Michael Kelly’s editorial highlights the PHANZA committee’s strategic goals and personnel changes: Gavin McLean, Tony Nightingale and Redmer Yska have stepped down and been replaced by Kirstie Ross, Emma Dewson and Melanie Lovell-Smith.
Lovell-Smith discusses images as history resources and where to find them online. Dewson describes the newly launched first themes of Te Ara – The Encyclopedia of New Zealand. Also soon to be released on the internet is Archives New Zealand’s catalogue, Archway. The pitfalls of using internet information as a resource are discussed before the Auckland City Council website’s history section is commended.

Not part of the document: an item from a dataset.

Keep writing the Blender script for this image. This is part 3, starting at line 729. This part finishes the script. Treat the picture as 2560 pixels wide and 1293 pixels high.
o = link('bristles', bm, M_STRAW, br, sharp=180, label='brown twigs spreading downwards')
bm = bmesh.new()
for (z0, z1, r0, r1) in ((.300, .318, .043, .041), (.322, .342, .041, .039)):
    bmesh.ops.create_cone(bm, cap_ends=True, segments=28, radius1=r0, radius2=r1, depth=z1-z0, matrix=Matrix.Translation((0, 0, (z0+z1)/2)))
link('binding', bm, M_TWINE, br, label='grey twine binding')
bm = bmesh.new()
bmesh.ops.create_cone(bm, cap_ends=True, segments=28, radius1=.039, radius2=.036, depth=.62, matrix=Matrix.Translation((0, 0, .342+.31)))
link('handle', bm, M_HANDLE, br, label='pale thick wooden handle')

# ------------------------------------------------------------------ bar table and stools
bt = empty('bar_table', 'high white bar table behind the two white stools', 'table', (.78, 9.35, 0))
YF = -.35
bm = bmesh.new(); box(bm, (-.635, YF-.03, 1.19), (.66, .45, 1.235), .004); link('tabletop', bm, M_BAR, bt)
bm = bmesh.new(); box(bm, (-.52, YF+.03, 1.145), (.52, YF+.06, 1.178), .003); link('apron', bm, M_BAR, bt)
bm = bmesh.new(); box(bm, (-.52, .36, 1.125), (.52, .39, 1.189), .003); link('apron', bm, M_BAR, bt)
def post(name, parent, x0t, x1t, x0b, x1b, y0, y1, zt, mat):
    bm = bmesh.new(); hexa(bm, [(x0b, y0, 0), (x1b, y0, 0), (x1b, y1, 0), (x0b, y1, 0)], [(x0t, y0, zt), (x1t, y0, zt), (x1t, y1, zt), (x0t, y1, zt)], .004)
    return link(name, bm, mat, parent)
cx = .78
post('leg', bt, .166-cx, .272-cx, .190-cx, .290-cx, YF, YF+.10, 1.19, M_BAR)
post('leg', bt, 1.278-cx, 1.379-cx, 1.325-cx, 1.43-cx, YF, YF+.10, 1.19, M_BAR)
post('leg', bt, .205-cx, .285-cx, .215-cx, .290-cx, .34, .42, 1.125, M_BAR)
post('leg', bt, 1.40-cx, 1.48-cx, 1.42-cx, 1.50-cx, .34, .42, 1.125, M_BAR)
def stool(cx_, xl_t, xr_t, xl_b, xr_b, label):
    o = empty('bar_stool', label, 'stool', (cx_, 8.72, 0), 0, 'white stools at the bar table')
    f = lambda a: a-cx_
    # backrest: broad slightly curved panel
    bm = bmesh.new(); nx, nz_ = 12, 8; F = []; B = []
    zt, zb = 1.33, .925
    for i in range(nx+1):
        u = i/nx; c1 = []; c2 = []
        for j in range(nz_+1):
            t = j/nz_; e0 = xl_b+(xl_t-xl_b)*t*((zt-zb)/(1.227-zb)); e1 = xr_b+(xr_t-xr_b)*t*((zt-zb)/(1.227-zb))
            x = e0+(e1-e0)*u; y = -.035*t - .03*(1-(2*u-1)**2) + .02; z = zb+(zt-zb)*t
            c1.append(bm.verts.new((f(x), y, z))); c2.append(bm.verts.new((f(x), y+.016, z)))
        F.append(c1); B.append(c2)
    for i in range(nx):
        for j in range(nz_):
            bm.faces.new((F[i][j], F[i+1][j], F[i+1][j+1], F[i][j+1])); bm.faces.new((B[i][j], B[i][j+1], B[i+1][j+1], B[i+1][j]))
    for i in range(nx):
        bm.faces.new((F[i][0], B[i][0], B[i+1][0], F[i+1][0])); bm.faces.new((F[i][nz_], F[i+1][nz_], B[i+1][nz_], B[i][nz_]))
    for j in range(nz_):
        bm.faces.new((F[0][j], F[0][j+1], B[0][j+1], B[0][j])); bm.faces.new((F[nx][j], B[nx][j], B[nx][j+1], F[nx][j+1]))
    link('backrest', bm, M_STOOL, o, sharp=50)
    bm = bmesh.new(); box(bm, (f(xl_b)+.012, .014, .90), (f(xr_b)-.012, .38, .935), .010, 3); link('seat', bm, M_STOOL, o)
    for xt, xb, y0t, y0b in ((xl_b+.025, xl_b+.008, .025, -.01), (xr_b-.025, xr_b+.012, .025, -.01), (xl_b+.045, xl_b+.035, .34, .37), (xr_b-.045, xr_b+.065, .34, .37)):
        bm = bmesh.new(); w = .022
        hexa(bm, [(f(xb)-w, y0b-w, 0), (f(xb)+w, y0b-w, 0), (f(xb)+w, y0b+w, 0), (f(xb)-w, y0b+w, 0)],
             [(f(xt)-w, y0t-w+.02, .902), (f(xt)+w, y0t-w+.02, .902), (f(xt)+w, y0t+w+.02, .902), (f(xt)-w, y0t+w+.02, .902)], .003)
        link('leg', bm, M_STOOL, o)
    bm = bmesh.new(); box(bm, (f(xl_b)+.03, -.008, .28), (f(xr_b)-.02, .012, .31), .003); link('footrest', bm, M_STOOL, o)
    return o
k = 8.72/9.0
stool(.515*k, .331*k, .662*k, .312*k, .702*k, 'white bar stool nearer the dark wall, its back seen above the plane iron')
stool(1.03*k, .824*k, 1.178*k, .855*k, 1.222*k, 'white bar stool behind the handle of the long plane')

Kelly delves into the Ministry for the Environment’s Urban Design Protocol and two examples of heritage buildings in the news: Auckland’s Jean Batten Building and Timaru’s Hydro Grand Building. Helen McCracken, the New Zealand Historic Places Trust’s assistant registrar, then provides an update on the Trust’s activities.
This issue also features Kirstie Ross’s review of the ‘Southern Threads: Connecting dress, cloth and culture’ symposium in Dunedin; a travelogue from PHANZA President, Malcolm McKinnon, in Damascus; and Hilary Stace’s reflections on ‘The art of indexing’.